All of the data should be repeated exactly; pictures are not part of the copy.

ITEMS:
# # #
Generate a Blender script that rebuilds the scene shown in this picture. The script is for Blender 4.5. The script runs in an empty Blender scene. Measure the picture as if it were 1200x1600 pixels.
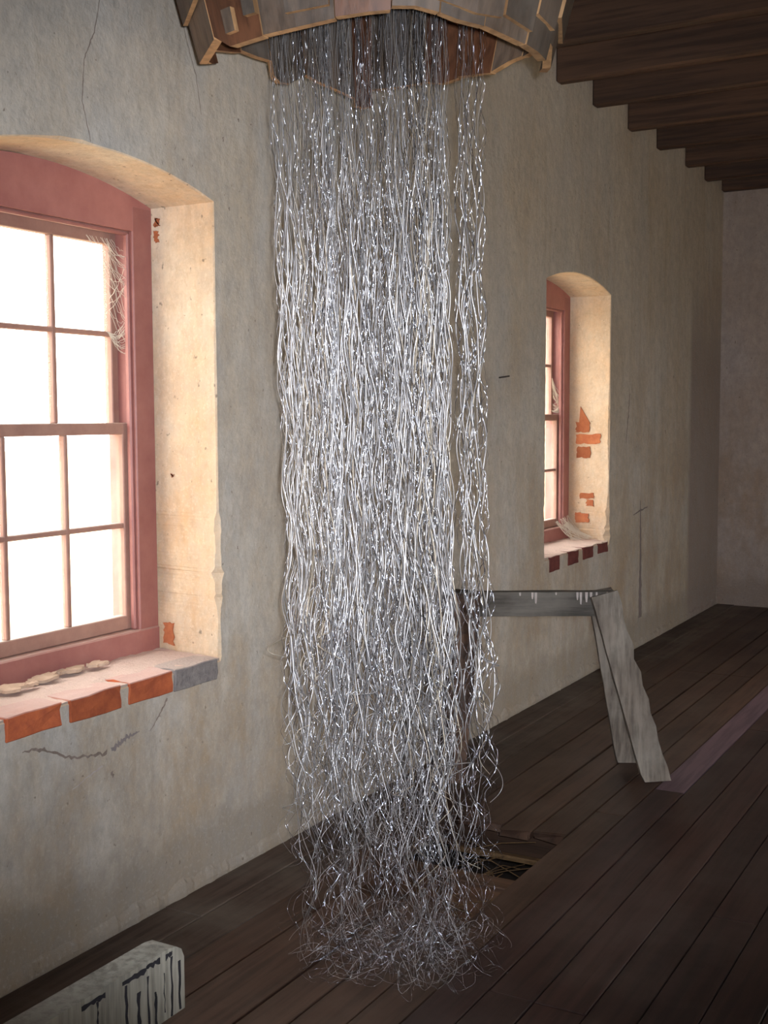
import bpy, bmesh, math, random
import numpy as np
from mathutils import Vector, Matrix, noise
from mathutils.geometry import tessellate_polygon

random.seed(7)
rng = np.random.default_rng(11)
scene = bpy.context.scene
COL = scene.collection

# ------------------------------------------------------------------ camera
PSI, TH, ROLL, FPX = math.radians(29.505), math.radians(4.537), math.radians(-0.2386), 1863.3
CAM = Vector((2.508, 0.0, 1.6))
cam_d = bpy.data.cameras.new('camera')
cam = bpy.data.objects.new('camera', cam_d)
COL.objects.link(cam)
fwd = Vector((-math.sin(PSI) * math.cos(TH), math.cos(PSI) * math.cos(TH), -math.sin(TH)))
rgt = Vector((math.cos(PSI), math.sin(PSI), 0))
upv = rgt.cross(fwd)
r2 = rgt * math.cos(ROLL) + upv * math.sin(ROLL)
u2 = upv * math.cos(ROLL) - rgt * math.sin(ROLL)
m3 = Matrix((r2, u2, -fwd)).transposed()
cam.matrix_world = Matrix.Translation(CAM) @ m3.to_4x4()
cam_d.sensor_fit = 'VERTICAL'
cam_d.sensor_height = 24.0
cam_d.lens = 24.0 * FPX / 1600.0
cam_d.clip_start = 0.05
scene.camera = cam

# ------------------------------------------------------------------ world, lights, exposure
world = bpy.data.worlds.new('sky')
scene.world = world
world.use_nodes = True
wn = world.node_tree.nodes
wn['Background'].inputs['Color'].default_value = (1.0, 0.985, 0.96, 1)      # bright hazy sky
wn['Background'].inputs['Strength'].default_value = 9.0

fl = bpy.data.lights.new('camera_flash', 'SPOT')                          # the camera's own flash, beside the lens
fl.energy = 740
fl.spot_size = math.radians(66)
fl.spot_blend = 1.0
fl.color = (0.83, 0.905, 1.0)
fl.shadow_soft_size = 0.022
flo = bpy.data.objects.new('camera_flash', fl)
flo.matrix_world = Matrix.Translation(CAM + rgt * 0.05 + Vector((0, 0, 0.035))) @ m3.to_4x4() @ Matrix.Rotation(math.radians(4), 4, 'X')
COL.objects.link(flo)

vs = scene.view_settings
vs.view_transform = 'Standard'
vs.look = 'None'
vs.exposure = 0.0
vs.gamma = 1.0
vs.use_curve_mapping = False
scene.cycles.max_bounces = 10
scene.cycles.diffuse_bounces = 6
scene.cycles.transparent_max_bounces = 24
scene.cycles.sample_clamp_indirect = 6.0


# ------------------------------------------------------------------ materials
def new_mat(name):
    m = bpy.data.materials.new(name)
    m.use_nodes = True
    nt = m.node_tree
    b = nt.nodes['Principled BSDF']
    return m, nt, b


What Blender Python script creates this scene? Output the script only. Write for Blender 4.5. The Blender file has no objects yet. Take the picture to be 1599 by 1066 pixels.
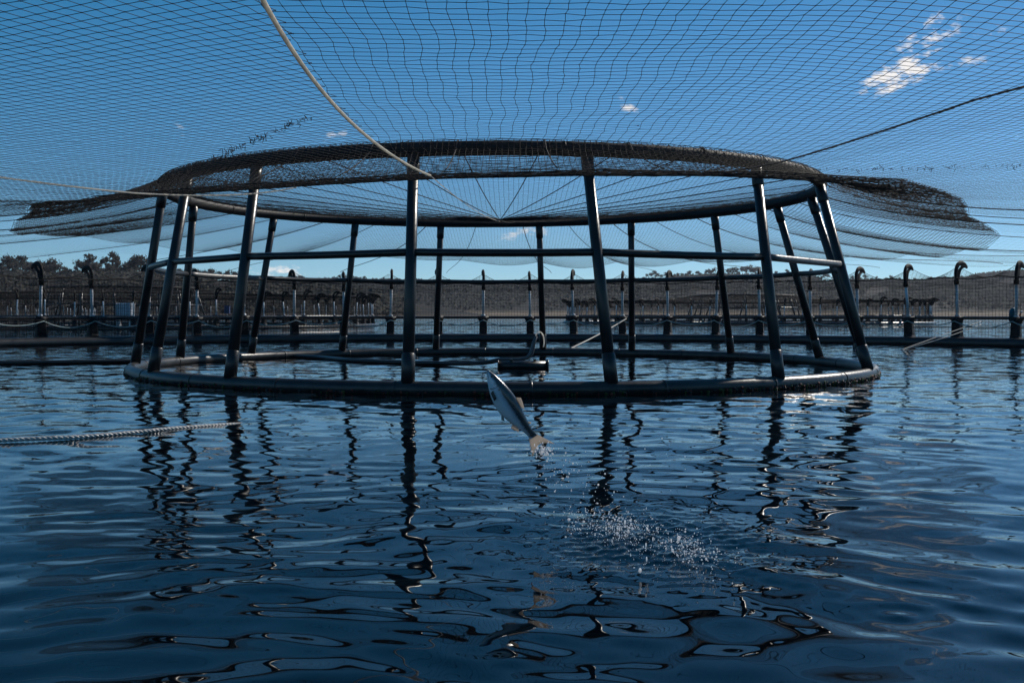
import bpy, bmesh, math, random
import numpy as np
from mathutils import Vector, Matrix
random.seed(7); rng = np.random.default_rng(11)
C = bpy.context.scene.collection
scene = bpy.context.scene
R_ = math.radians
EYE = 1.35

# ---------------------------------------------------------------- camera
cam = bpy.data.cameras.new('camera'); camo = bpy.data.objects.new('camera', cam); C.objects.link(camo)
cam.sensor_width = 36.0; cam.lens = 36.585; cam.clip_start = 0.05; cam.clip_end = 30000
camo.location = (0, 0, EYE); camo.rotation_euler = (R_(90) - math.atan(42 / 1625), 0, 0)
scene.camera = camo

# ---------------------------------------------------------------- light
SUN_AZ, SUN_EL = R_(48), R_(36)          # azimuth clockwise (to the right) from straight ahead
sdir = Vector((math.sin(SUN_AZ) * math.cos(SUN_EL), math.cos(SUN_AZ) * math.cos(SUN_EL), math.sin(SUN_EL)))
sl = bpy.data.lights.new('sun', 'SUN'); sl.energy = 4.8; sl.angle = R_(0.5); sl.color = (1.0, 0.93, 0.84)
so = bpy.data.objects.new('sun', sl); C.objects.link(so); so.rotation_euler = sdir.to_track_quat('Z', 'Y').to_euler()
so.location = (60, 60, 80)

world = bpy.data.worlds.new('World'); scene.world = world; world.use_nodes = True
wn, wl = world.node_tree.nodes, world.node_tree.links
bg = wn['Background']
sky = wn.new('ShaderNodeTexSky'); sky.sky_type = 'NISHITA'; sky.sun_disc = False
sky.sun_elevation = SUN_EL; sky.sun_rotation = SUN_AZ
sky.altitude = 0; sky.air_density = 0.7; sky.dust_density = 0.0; sky.ozone_density = 5.0
hsv = wn.new('ShaderNodeHueSaturation'); hsv.inputs['Saturation'].default_value = 1.05
wl.new(sky.outputs[0], hsv.inputs['Color'])
grade = wn.new('ShaderNodeVectorMath'); grade.operation = 'MULTIPLY_ADD'; grade.inputs[1].default_value = (.93, .98, 1.0); grade.inputs[2].default_value = (-.66, .0, .1)
wl.new(hsv.outputs[0], grade.inputs[0])
gmax = wn.new('ShaderNodeVectorMath'); gmax.operation = 'MAXIMUM'; gmax.inputs[1].default_value = (.1, .1, .1); wl.new(grade.outputs[0], gmax.inputs[0])
wtc = wn.new('ShaderNodeTexCoord'); sep = wn.new('ShaderNodeSeparateXYZ'); wl.new(wtc.outputs['Generated'], sep.inputs[0])
def wmath(op, a, b=None, c=None, clamp=False):
    n = wn.new('ShaderNodeMath'); n.operation = op; n.use_clamp = clamp
    for i, v in enumerate((a, b, c)):
        if v is None: continue
        if isinstance(v, (int, float)): n.inputs[i].default_value = v
        else: wl.new(v, n.inputs[i])
    return n.outputs[0]
ypos = wmath('MAXIMUM', sep.outputs[1], 0.02)
cu = wmath('DIVIDE', sep.outputs[0], ypos); cv = wmath('DIVIDE', sep.outputs[2], ypos)
cmb = wn.new('ShaderNodeCombineXYZ'); wl.new(cu, cmb.inputs[0]); wl.new(cv, cmb.inputs[1])
cn = wn.new('ShaderNodeTexNoise'); cn.inputs['Scale'].default_value = 75; cn.inputs['Detail'].default_value = 7; cn.inputs['Roughness'].default_value = 0.62
mp = wn.new('ShaderNodeMapping'); mp.inputs['Rotation'].default_value = (0, 0, R_(-28)); mp.inputs['Scale'].default_value = (0.75, 1.5, 1)
wl.new(cmb.outputs[0], mp.inputs[0]); wl.new(mp.outputs[0], cn.inputs['Vector'])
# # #
SOLUTION TO THIS EXERCISE:
Generate a Blender script that rebuilds the scene shown in this picture. The script is for Blender 4.5. The script runs in an empty Blender scene. Measure the picture as if it were 1200x1600 pixels.
import bpy, bmesh, math, random
import numpy as np
from mathutils import Vector, Matrix, noise
from mathutils.geometry import tessellate_polygon

random.seed(7)
rng = np.random.default_rng(11)
scene = bpy.context.scene
COL = scene.collection

# ------------------------------------------------------------------ camera
PSI, TH, ROLL, FPX = math.radians(29.505), math.radians(4.537), math.radians(-0.2386), 1863.3
CAM = Vector((2.508, 0.0, 1.6))
cam_d = bpy.data.cameras.new('camera')
cam = bpy.data.objects.new('camera', cam_d)
COL.objects.link(cam)
fwd = Vector((-math.sin(PSI) * math.cos(TH), math.cos(PSI) * math.cos(TH), -math.sin(TH)))
rgt = Vector((math.cos(PSI), math.sin(PSI), 0))
upv = rgt.cross(fwd)
r2 = rgt * math.cos(ROLL) + upv * math.sin(ROLL)
u2 = upv * math.cos(ROLL) - rgt * math.sin(ROLL)
m3 = Matrix((r2, u2, -fwd)).transposed()
cam.matrix_world = Matrix.Translation(CAM) @ m3.to_4x4()
cam_d.sensor_fit = 'VERTICAL'
cam_d.sensor_height = 24.0
cam_d.lens = 24.0 * FPX / 1600.0
cam_d.clip_start = 0.05
scene.camera = cam

# ------------------------------------------------------------------ world, lights, exposure
world = bpy.data.worlds.new('sky')
scene.world = world
world.use_nodes = True
wn = world.node_tree.nodes
wn['Background'].inputs['Color'].default_value = (1.0, 0.985, 0.96, 1)      # bright hazy sky
wn['Background'].inputs['Strength'].default_value = 9.0

fl = bpy.data.lights.new('camera_flash', 'SPOT')                          # the camera's own flash, beside the lens
fl.energy = 740
fl.spot_size = math.radians(66)
fl.spot_blend = 1.0
fl.color = (0.83, 0.905, 1.0)
fl.shadow_soft_size = 0.022
flo = bpy.data.objects.new('camera_flash', fl)
flo.matrix_world = Matrix.Translation(CAM + rgt * 0.05 + Vector((0, 0, 0.035))) @ m3.to_4x4() @ Matrix.Rotation(math.radians(4), 4, 'X')
COL.objects.link(flo)

vs = scene.view_settings
vs.view_transform = 'Standard'
vs.look = 'None'
vs.exposure = 0.0
vs.gamma = 1.0
vs.use_curve_mapping = False
scene.cycles.max_bounces = 10
scene.cycles.diffuse_bounces = 6
scene.cycles.transparent_max_bounces = 24
scene.cycles.sample_clamp_indirect = 6.0


# ------------------------------------------------------------------ materials
def new_mat(name):
    m = bpy.data.materials.new(name)
    m.use_nodes = True
    nt = m.node_tree
    b = nt.nodes['Principled BSDF']
    return m, nt, b


What Blender Python script creates this scene? Output the script only. Write for Blender 4.5. The Blender file has no objects yet. Take the picture to be 1599 by 1066 pixels.
import bpy, bmesh, math, random
import numpy as np
from mathutils import Vector, Matrix
random.seed(7); rng = np.random.default_rng(11)
C = bpy.context.scene.collection
scene = bpy.context.scene
R_ = math.radians
EYE = 1.35

# ---------------------------------------------------------------- camera
cam = bpy.data.cameras.new('camera'); camo = bpy.data.objects.new('camera', cam); C.objects.link(camo)
cam.sensor_width = 36.0; cam.lens = 36.585; cam.clip_start = 0.05; cam.clip_end = 30000
camo.location = (0, 0, EYE); camo.rotation_euler = (R_(90) - math.atan(42 / 1625), 0, 0)
scene.camera = camo

# ---------------------------------------------------------------- light
SUN_AZ, SUN_EL = R_(48), R_(36)          # azimuth clockwise (to the right) from straight ahead
sdir = Vector((math.sin(SUN_AZ) * math.cos(SUN_EL), math.cos(SUN_AZ) * math.cos(SUN_EL), math.sin(SUN_EL)))
sl = bpy.data.lights.new('sun', 'SUN'); sl.energy = 4.8; sl.angle = R_(0.5); sl.color = (1.0, 0.93, 0.84)
so = bpy.data.objects.new('sun', sl); C.objects.link(so); so.rotation_euler = sdir.to_track_quat('Z', 'Y').to_euler()
so.location = (60, 60, 80)

world = bpy.data.worlds.new('World'); scene.world = world; world.use_nodes = True
wn, wl = world.node_tree.nodes, world.node_tree.links
bg = wn['Background']
sky = wn.new('ShaderNodeTexSky'); sky.sky_type = 'NISHITA'; sky.sun_disc = False
sky.sun_elevation = SUN_EL; sky.sun_rotation = SUN_AZ
sky.altitude = 0; sky.air_density = 0.7; sky.dust_density = 0.0; sky.ozone_density = 5.0
hsv = wn.new('ShaderNodeHueSaturation'); hsv.inputs['Saturation'].default_value = 1.05
wl.new(sky.outputs[0], hsv.inputs['Color'])
grade = wn.new('ShaderNodeVectorMath'); grade.operation = 'MULTIPLY_ADD'; grade.inputs[1].default_value = (.93, .98, 1.0); grade.inputs[2].default_value = (-.66, .0, .1)
wl.new(hsv.outputs[0], grade.inputs[0])
gmax = wn.new('ShaderNodeVectorMath'); gmax.operation = 'MAXIMUM'; gmax.inputs[1].default_value = (.1, .1, .1); wl.new(grade.outputs[0], gmax.inputs[0])
wtc = wn.new('ShaderNodeTexCoord'); sep = wn.new('ShaderNodeSeparateXYZ'); wl.new(wtc.outputs['Generated'], sep.inputs[0])
def wmath(op, a, b=None, c=None, clamp=False):
    n = wn.new('ShaderNodeMath'); n.operation = op; n.use_clamp = clamp
    for i, v in enumerate((a, b, c)):
        if v is None: continue
        if isinstance(v, (int, float)): n.inputs[i].default_value = v
        else: wl.new(v, n.inputs[i])
    return n.outputs[0]
ypos = wmath('MAXIMUM', sep.outputs[1], 0.02)
cu = wmath('DIVIDE', sep.outputs[0], ypos); cv = wmath('DIVIDE', sep.outputs[2], ypos)
cmb = wn.new('ShaderNodeCombineXYZ'); wl.new(cu, cmb.inputs[0]); wl.new(cv, cmb.inputs[1])
cn = wn.new('ShaderNodeTexNoise'); cn.inputs['Scale'].default_value = 75; cn.inputs['Detail'].default_value = 7; cn.inputs['Roughness'].default_value = 0.62
mp = wn.new('ShaderNodeMapping'); mp.inputs['Rotation'].default_value = (0, 0, R_(-28)); mp.inputs['Scale'].default_value = (0.75, 1.5, 1)
wl.new(cmb.outputs[0], mp.inputs[0]); wl.new(mp.outputs[0], cn.inputs['Vector'])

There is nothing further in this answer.